Reel back to 1 March and put yourself in the shoes of Kevin Magnussen.
Life is pretty great right now. You have recently become a father and have a packed year of sports car racing to get stuck into. You are still only 29 but have found peace with the apparent reality that Formula 1 is now firmly in your past. After all the toil, it wasn’t to be. That sensational second place on your F1 debut for McLaren at the start of 2014 seems like another lifetime ago.
But the year at middling Renault and then four years at an increasingly uncompetitive Haas left you with little to show compared with what you could – perhaps should – have achieved. At least you went further than your old man, Jan, whose shooting-star trajectory in 1990s F1 burned out before it really began to shine.

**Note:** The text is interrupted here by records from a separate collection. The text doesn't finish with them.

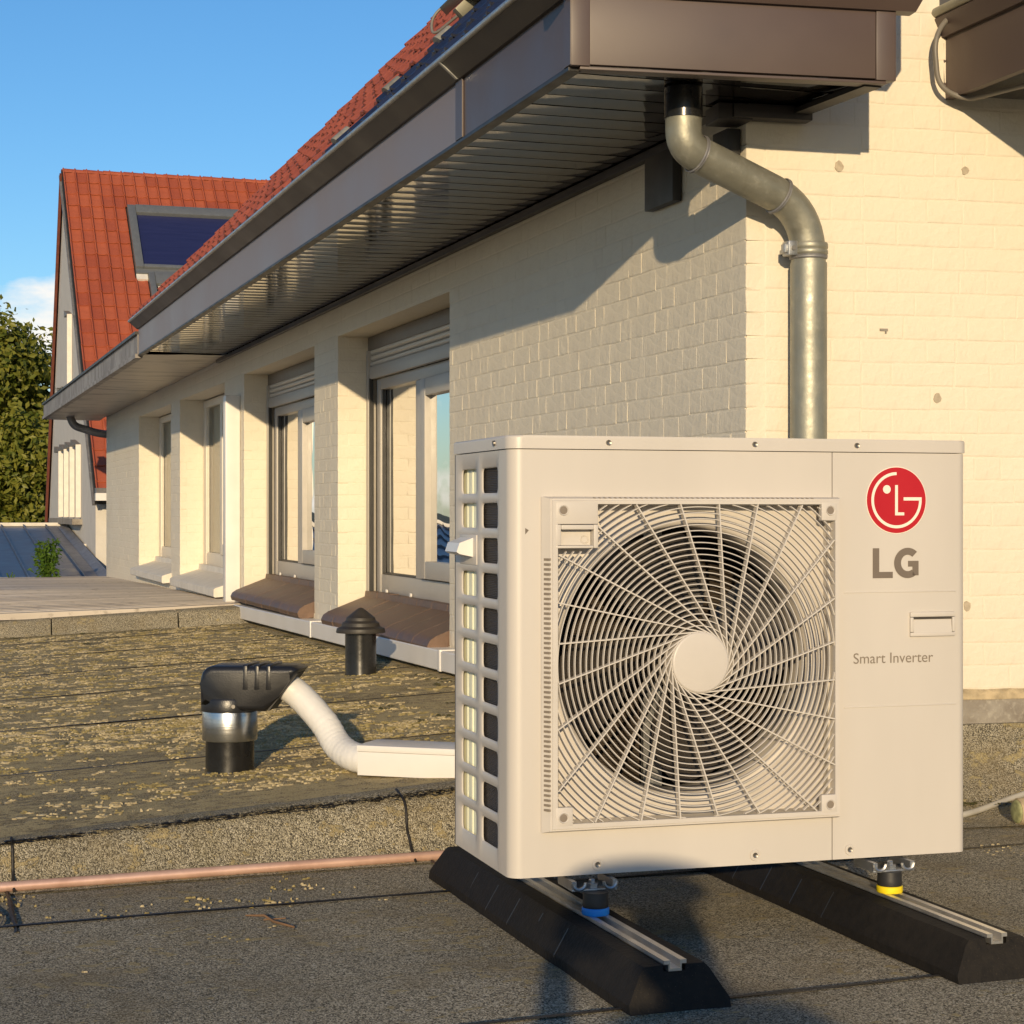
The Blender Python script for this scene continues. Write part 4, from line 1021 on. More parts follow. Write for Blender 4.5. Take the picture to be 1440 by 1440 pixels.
# side grille with 2 x 11 rounded openings
def rrect(a0, a1, b0, b1, r, n=5):
    out = []
    for cx, cy, s_ in ((a1-r, b1-r, 0), (a0+r, b1-r, pi/2), (a0+r, b0+r, pi), (a1-r, b0+r, 1.5*pi)):
        out += [(cx+r*cos(s_+pi/2*i/(n-1)), cy+r*sin(s_+pi/2*i/(n-1))) for i in range(n)]
    return out
bm = B(); colsb = [(.0725, .2095, .079, .192), (.2095, AD, .228, .340)]
ph = (.793-.043)/11; zb0 = .035
for (c0, c1, o0, o1) in colsb:
    for r_ in range(11):
        q0 = zb0+ph*r_ if r_ else .004; q1 = zb0+ph*(r_+1) if r_ < 10 else .8075
        hz0 = .043+ph*r_; hz1 = hz0+.0525
        inner = rrect(o0, o1, hz0, hz1, .011); n = len(inner)
        outer = []
        for i, (x, y) in enumerate(inner):
            k = i % 5; quad = i//5; ex = c1 if quad in (0, 3) else c0; ey = q1 if quad in (0, 1) else q0
            if k == 2: outer.append((ex, ey))
            elif (k < 2) == (quad in (0, 2)): outer.append((ex, y))
            else: outer.append((x, ey))
        vi = [bm.verts.new((.0, *p)) for p in inner]; vo = [bm.verts.new((0, *p)) for p in outer]
        cy, cz = (o0+o1)/2, (hz0+hz1)/2
        ch = [bm.verts.new((.0012, p[0]+(cy-p[0])*.03, p[1]+(cz-p[1])*.05)) for p in inner]
        dp = [bm.verts.new((.0034, p[0]+(cy-p[0])*.05, p[1]+(cz-p[1])*.08)) for p in inner]
        for i in range(n):
            j = (i+1) % n
            for A_, B_ in ((vo, vi), (vi, ch), (ch, dp)): bm.faces.new((A_[i], A_[j], B_[j], B_[i]))
finish('side_grille', bm, M_CASE, ac, smooth=45)
bm = B(); box(bm, .0105, .0145, .2085, .382, .03, .80); 
for b0 in (.245, .285, .292, .325): box(bm, .0092, .0103, b0, b0+.004, .03, .80)
finish('coil_end_plate', bm, M_PLATE, ac)
bm = B(); box(bm, .0075, .10, .078, .208, .03, .80); finish('side_coil', bm, M_COIL, ac)
bm = B(); box(bm, .06, AW-.03, .33, .37, .03, .80); finish('rear_coil', bm, M_COIL, ac)
bm = B(); box(bm, .665, .69, .01, .33, .03, .80); finish('partition', bm, M_INNER, ac)
# sensor hood over the third opening
bm = B(); r_ = 8; hz = .043+ph*r_
box(bm, -.002, .004, .222, .346, hz-.004, hz+.056, .0018); finish('sensor_plate', bm, M_CASE, ac, smooth=40)
bm = B(); prism(bm, [(-.0022, hz+.050), (-.030, hz+.040), (-.036, hz+.022), (-.030, hz+.018), (-.0022, hz+.012)], 'y', .245, .335); finish('sensor_hood', bm, M_WHITE, ac, smooth=20)
# screws
def screw(x, z_, nm='screw'):
    bm = B(); lathe(bm, [(.0110, -.0010), (.0105, -.0022), (.0075, -.0022), (.0070, -.0012), (.001, -.0012)], (x, 0, z_), 18, axis='y'); o1 = finish('screw_seat', bm, M_CASE, ac, smooth=40)
    bm = B(); lathe(bm, [(.0012, -.0022), (.0048, -.0038), (.0055, -.0014)], (x, 0, z_), 12, axis='y'); finish(nm, bm, M_SCREW, ac, smooth=40)
for x, z_ in ((.1735, .022), (.499, .022), (.703, .022)): screw(x, z_)
for x in (.195, .497, .717):
    bm = B(); lathe(bm, [(.0012, -.0052), (.0048, -.0068), (.0056, -.0030)], (x, 0, .8215), 12, axis='y'); finish('screw', bm, M_SCREW, ac, smooth=40)
bm = B(); lathe(bm, [(.0012, -.0052), (.0048, -.0068), (.0056, -.0030)], (0, .090, .8215), 12, axis='x'); finish('screw', bm, M_SCREW, ac, smooth=40)
bm = B(); prism(bm, [(.030, .648), (.030, .660), (.037, .656)], 'y', -.0006, .001); finish('alignment_notch', bm, M_INK, ac)
# orifice plate and bell mouth
CX, CZ = .366, .403; RB = .258
bm = B(); n = 96
sq = []
for k in range(n):
    a = 2*pi*k/n; c_, s_ = cos(a), sin(a); t = min((HX1-CX+.01)/max(1e-6, abs(c_)), (HZ1-CZ+.012)/max(1e-6, abs(s_))); sq.append((CX+c_*t, .030, CZ+s_*t))
rings = [[bm.verts.new(p) for p in sq]]
for rr, y in ((RB+.030, .030), (RB+.022, .026), (RB+.012, .026), (RB+.004, .032), (RB, .045), (RB, .13), (RB+.01, .15)):
    rings.append([bm.verts.new((CX+rr*cos(2*pi*k/n), y, CZ+rr*sin(2*pi*k/n))) for k in range(n)])
for A_, B_ in zip(rings, rings[1:]):
    for k in range(n): bm.faces.new((A_[k], A_[(k+1) % n], B_[(k+1) % n], B_[k]))
for k in range(n):                                            # inner walls of the square opening
    pass
finish('orifice', bm, M_GUARD, ac, smooth=40)
# fan
fan = thing('fan', None, None, (CX, .095, CZ)); fan.parent = ac
bm = B(); lathe(bm, [(.02, -.035), (.048, -.034), (.056, -.026), (.058, .03)], seg=36, axis='y'); finish('fan_hub', bm, M_FAN, fan, smooth=40)
for kb_ in range(4):
    bm = B(); rows = []
    for i in range(9):
        r = .052+(.245-.052)*i/8; a0 = 2*pi*kb_/4+.35*i/8; span = 1.0-.22*i/8+.25*sin(pi*i/8)
        rows.append([bm.verts.new((r*cos(a0+span*(j/8-.5)), -.030+.060*j/8+.006*sin(pi*j/8), r*sin(a0+span*(j/8-.5)))) for j in range(9)])
    for r1, r2 in zip(rows, rows[1:]):
        for j in range(8): bm.faces.new((r1[j], r1[j+1], r2[j+1], r2[j]))
    bmesh.ops.solidify(bm, geom=bm.faces[:], thickness=.003)
    finish('fan_blade', bm, M_FAN, fan, smooth=50)
bm = B(); lathe(bm, [(.05, .14), (.055, .145), (.055, .20), (.04, .205)], (CX, 0, CZ), 28, axis='y'); box(bm, CX-.02, CX+.02, .206, .22, .03, .79); finish('motor_bracket', bm, M_GALV, ac, smooth=40)
# guard
gd = thing('fan_guard', None, None); gd.parent = ac
ox0, ox1, oz0, oz1 = .0605, .6745, .088, .719
fx0, fx1, fz0, fz1 = .0745, .6715, .0935, .7145
PF = -.023
def ringquad(bm, A_, B_):
    for i in range(4): bm.faces.new((A_[i], A_[(i+1) % 4], B_[(i+1) % 4], B_[i]))
def q4(bm, x0_, x1_, y, z0_, z1_): return [bm.verts.new(p) for p in ((x0_, y, z0_), (x1_, y, z0_), (x1_, y, z1_), (x0_, y, z1_))]
bm = B(); a = q4(bm, ox0, ox1, .0006, oz0, oz1); a2 = q4(bm, ox0, ox1, -.004, oz0, oz1); b_ = q4(bm, fx0, fx1, PF, fz0, fz1); c = q4(bm, HX0+.003, HX1+.004, PF, HZ0+.001, HZ1+.003); d = q4(bm, HX0+.003, HX1+.004, .028, HZ0+.001, HZ1+.003)
ringquad(bm, a, a2); ringquad(bm, a2, b_); ringquad(bm, b_, c); ringquad(bm, c, d)
be = [e_ for e_ in bm.edges if all(abs(v_.co.y-PF) < 1e-6 for v_ in e_.verts) and all(v_ in b_ for v_ in e_.verts)]
bmesh.ops.bevel(bm, geom=be, offset=.003, segments=2, affect='EDGES')
finish('guard_frame', bm, M_GUARD, gd, smooth=30)
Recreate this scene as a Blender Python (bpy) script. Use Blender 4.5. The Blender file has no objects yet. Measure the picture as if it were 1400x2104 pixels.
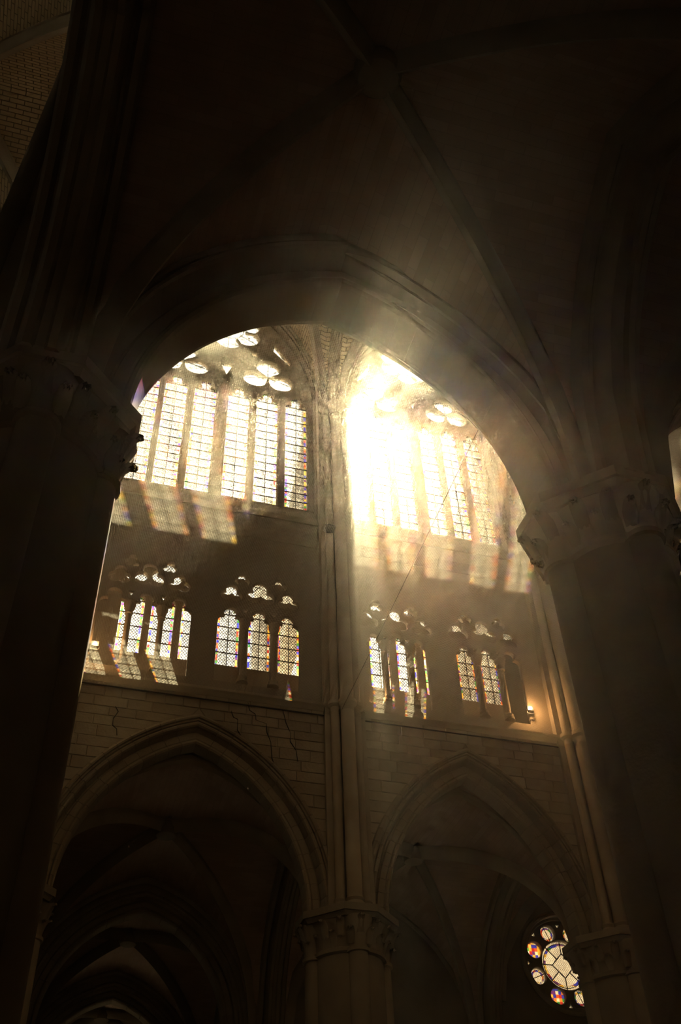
import bpy, bmesh, math, random
from mathutils import Matrix, Vector
rnd = random.Random(7)
S = bpy.context.scene
COL = S.collection

# ------------------------------------------------------------------ camera, sky, sun, exposure
def ray_basis():
    f, cx, cy = 2052.0, 700.0, 1052.0
    Z = Vector((612-cx, -1038-cy, f)).normalized()
    X = Vector((9664-cx, 2690-cy, f)).normalized()
    X = (X-Z*X.dot(Z)).normalized()
    Y = Z.cross(X)
    if Y.z < 0: Y = -Y
    return X, Y, Z
_X, _Y, _Z = ray_basis()
EYE = 1.6
cam_d = bpy.data.cameras.new('camera'); cam = bpy.data.objects.new('camera', cam_d); COL.objects.link(cam)
cam_d.sensor_fit = 'VERTICAL'; cam_d.sensor_height = 36.0; cam_d.sensor_width = 24.0
cam_d.lens = 2052.0/2104.0*36.0; cam_d.clip_start = 0.05; cam_d.clip_end = 500
right = Vector((_X.x, _Y.x, _Z.x)); up = -Vector((_X.y, _Y.y, _Z.y)); back = -Vector((_X.z, _Y.z, _Z.z))
cam.matrix_world = Matrix(((right.x, up.x, back.x, 0), (right.y, up.y, back.y, 0), (right.z, up.z, back.z, EYE), (0, 0, 0, 1)))
S.camera = cam

W = bpy.data.worlds.new('sky'); S.world = W; W.use_nodes = True
W.node_tree.nodes['Background'].inputs[0].default_value = (1.0, 0.93, 0.80, 1)
W.node_tree.nodes['Background'].inputs[1].default_value = 1.15

SUN_DIR = Vector((0.3475, 1.0, 1.225)).normalized()          # towards the sun, south and high
sun_d = bpy.data.lights.new('sun', 'SUN'); sun_d.energy = 34.0; sun_d.color = (1.0, 0.86, 0.64); sun_d.angle = math.radians(0.6)
sun = bpy.data.objects.new('sun', sun_d); COL.objects.link(sun); sun.location = (30, 90, 110)
sun.rotation_euler = SUN_DIR.to_track_quat('Z', 'Y').to_euler()

HAZE_DENSITY = 0.00092
HAZE_ANISO = 0.905
vs = S.view_settings; vs.view_transform = 'Standard'; vs.look = 'None'; vs.gamma = 1.0; vs.use_curve_mapping = False
vs.exposure = 1.45
cy = S.cycles
cy.max_bounces = 4; cy.diffuse_bounces = 3; cy.glossy_bounces = 1; cy.transmission_bounces = 2; cy.volume_bounces = 0
cy.transparent_max_bounces = 24; cy.caustics_reflective = False; cy.caustics_refractive = False
cy.sample_clamp_indirect = 1.5; cy.use_adaptive_sampling = True; cy.adaptive_threshold = 0.04; cy.adaptive_min_samples = 24

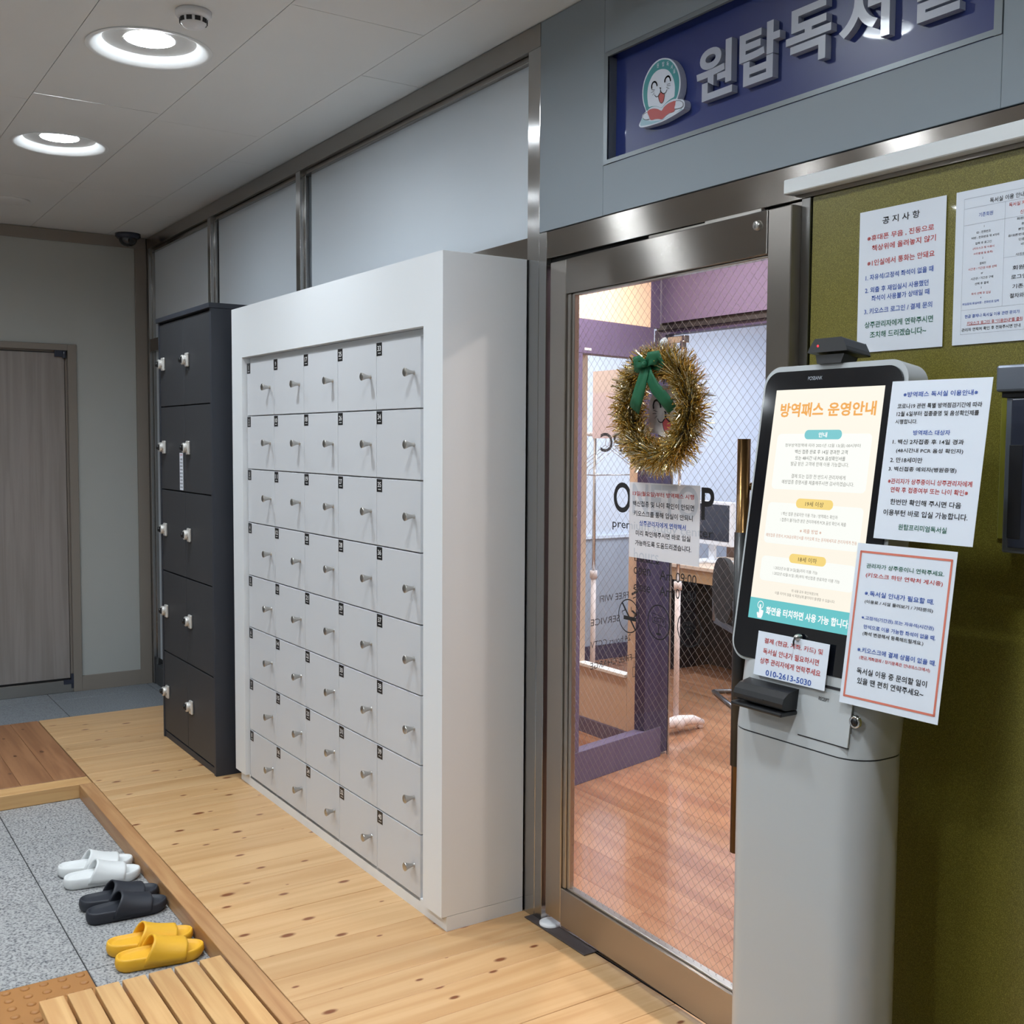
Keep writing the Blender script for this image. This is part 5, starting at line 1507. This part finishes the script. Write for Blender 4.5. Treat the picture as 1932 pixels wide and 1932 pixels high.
MB().box(-0.10, 0.10, -0.12, 0.12, 0, 0.06).build('casing', 'white_plastic', pr, bevel=0.01)
cab = MB()
for q in range(4): cab.tube([(-0.08 + q * 0.03, -0.10, 0.062), (-0.05 + q * 0.04, -0.13, 0.12 + 0.01 * q), (0.02 + q * 0.02, -0.11, 0.09), (0.09, -0.10 + q * 0.02, 0.03)], 0.004, 8)
cab.build('cable', 'white_plastic', pr)
lp_ = empty('laptop', (-5.38, 4.90, 0.724), R(8), label='white keyboard lying on the desk in front of the monitor', cat='keyboard')
MB().box(-0.17, 0.17, -0.06, 0.06, 0, 0.016).build('body', 'white_plastic', lp_, bevel=0.003)
ch = empty('office_chair', (-4.47, 4.70, 0), R(-28), label='black chair with a rounded back and grey tube frame at the desk', cat='chair')
bk = MB(); P_ = rrect(-0.20, 0.20, 0.47, 0.84, 0.17, 10)
bk.prism(P_, -0.245, -0.215, 'xz'); bk.build('backrest', 'fabric_black', ch, bevel=0.003, segs=1)
MB().box(-0.21, 0.21, -0.20, 0.21, 0.425, 0.470).build('seat', 'fabric_black', ch, bevel=0.012)
MB().box(-0.235, 0.235, -0.225, -0.20, 0.425, 0.455).build('rear_rail', 'tube_grey', ch, bevel=0.004)
for sx in (-1, 1):
    fr2 = MB()
    fr2.tube([(sx * 0.20, -0.23, 0.62), (sx * 0.215, -0.225, 0.45), (sx * 0.22, -0.15, 0.40), (sx * 0.22, 0.05, 0.395), (sx * 0.22, 0.17, 0.37), (sx * 0.22, 0.20, 0.30), (sx * 0.22, 0.12, 0.10), (sx * 0.22, 0.08, 0.015), (sx * 0.22, 0.0, 0.014), (sx * 0.22, -0.22, 0.014)], 0.0125, 12)
    fr2.build('side_frame', 'tube_grey', ch)
MB().tube([(-0.22, -0.22, 0.014), (0.22, -0.22, 0.014)], 0.0125, 12).build('floor_bar', 'tube_grey', ch)
MB().tube([(-0.22, 0.19, 0.36), (0.22, 0.19, 0.36)], 0.0105, 12).build('front_bar', 'tube_grey', ch)

# lamps of the inner rooms
def room_lamp(x, y, m, label, r_=0.075):
    t = empty('room_downlight', (x, y, RC - 0.0005), label=label, cat='ceiling light', group='downlights in the rooms behind the glass door')
    MB().lathe([(r_ + 0.02, 0.0), (r_ + 0.018, -0.004), (r_, -0.004)], 40).build('rim', 'lamp_white', t, recalc=False)
    MB().lathe([(r_, -0.003), (0.0005, -0.003)], 40).build('lens', m, t, recalc=False)
for x, y in ((-2.35, 2.92), (-3.35, 2.85), (-1.2, 2.9), (-4.75, 2.75)): room_lamp(x, y, 'warm_lamp', 'unseen warm downlight above the entry behind the glass door, hidden by the header')  # the last of these is added out of view to brighten the pink poster
for x, y in ((-4.9, 4.3), (-3.6, 4.4), (-2.4, 4.4), (-4.9, 5.7), (-3.4, 5.8), (-5.3, 3.85)): room_lamp(x, y, 'cool_lamp', 'cool downlight in the study room behind the glass door, hidden by the header')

But like so many before you and the many more who will follow, you just never landed the breaks. That’s life; that’s F1.
Still, Dad shook off his F1 disappointments to enjoy a long and fulfilling career in endurance racing. Now you’re following the same path, and how special was that to share a car with him in the Le Mans 24 Hours last year, even if luck gave you both another kicking.
This year, there’s so much to get the juices flowing: a fantastic dual campaign racing for Chip Ganassi’s Cadillac DPi squad in the US-based IMSA Sportscar Championship and, once it’s ready, Peugeot’s fabulous-looking 9X8 LMH to get to grips with in the World Endurance Championship. Next up is a second shot at the Sebring 12 Hours on 19 March, with victory in your sights.
Yes, life is good. Very good, in fact. What more could you possibly wish for?
Now, on 1 March, you’re told that instead of pounding around Sebring a few weeks later, you will be qualifying seventh for the Bahrain Grand Prix for the team that shut down your F1 career a little more than a year before, then the next day you will bring your Haas home in a mind-bending fifth place… You might well be seriously considering your own sanity.
As unlikely comebacks go, Magnussen’s Bahrain story is up there with the best.